Charcoal. This is the image that got me in trouble. As soon as I stood up a tiny little gangsta entered my visual cortex. He was dark and angry and did not weigh very much at all. His eyes bulged as he started his rap, his anger and his hate attached to his ego, the same as the rest. He went on as if he were from Compton. I thought to myself two things. One, thanks to all of you hard core rappers getting out the message and two, I could see right through this little man's head. What he was saying, I mean rapping about made no sense. Hoglen spoke Creole asking what did he want from me. The petite garcon exclaimed, "I can speak English", then went on with his almost Robonarc psycho babble. Just then as it went on I noticed a semi circle of this anger ridden fool's piers form behind him, facing me.
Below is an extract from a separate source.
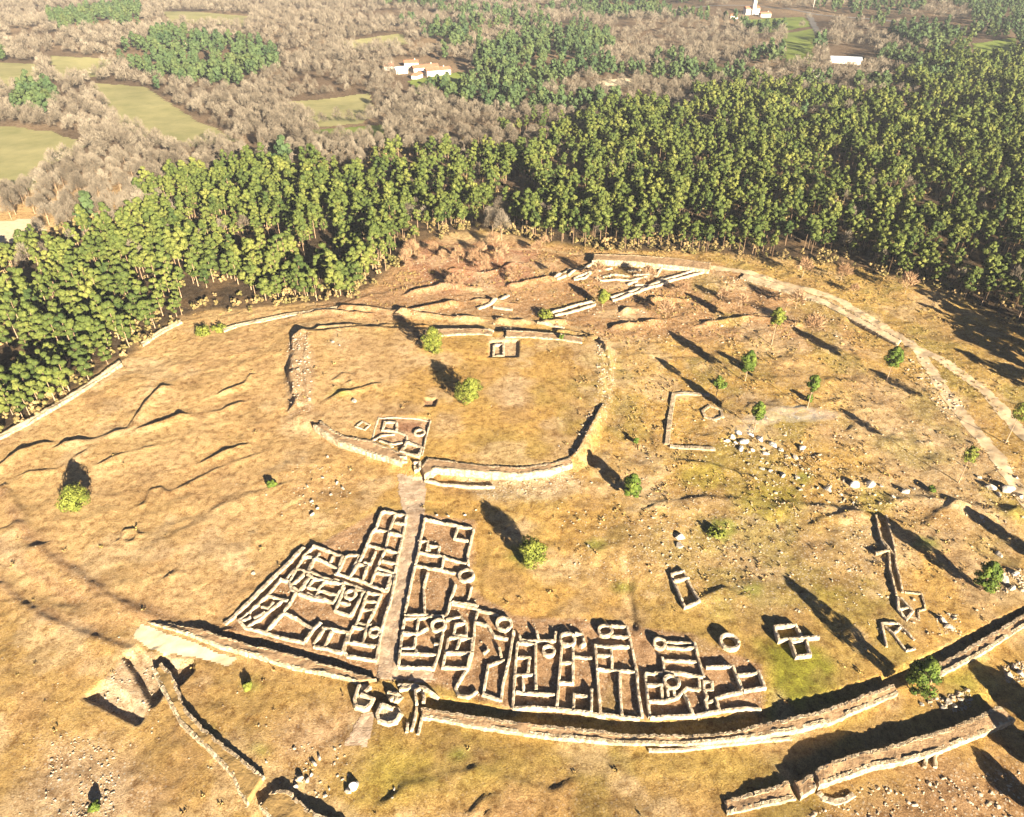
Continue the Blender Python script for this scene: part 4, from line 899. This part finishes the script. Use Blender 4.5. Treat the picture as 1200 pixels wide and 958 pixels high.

There were 8 of them total, my heart rate went up for the first time since arriving in country. His anger persisted and he started to point at my face, real close like with each voice inflection meaning nothing. Then he did it. He poked at me as if he were trying to get the gunk out of the corner of my eye, doing me a favor. I turned my head and smelled something bad under his fingernails as they crossed under my eyes and nose. Into the black pools of his irises I stared from inches away. It was time, I got out of there and he and his little clan followed making sure the American who never chose to be that ran away. I found the Sikhs, then Holgen. The guns looked heavy weighted with 7.62mm ammo.
The 8 latrines supporting the crowded camp. People relieve themselves in their tents using buckets daily. The youngest are usually responsible for carrying the buckets to latrines for emptying.
There appears to be the same number portable shower units supporting the thousands in this particular camp. Check this image out, look for small nuances that make you feel, not think.
Upon further examination of an earlier image I wonder about the manhole cover in the picture. I mean, who is tapped into the lines below when the masses carry it away by hand.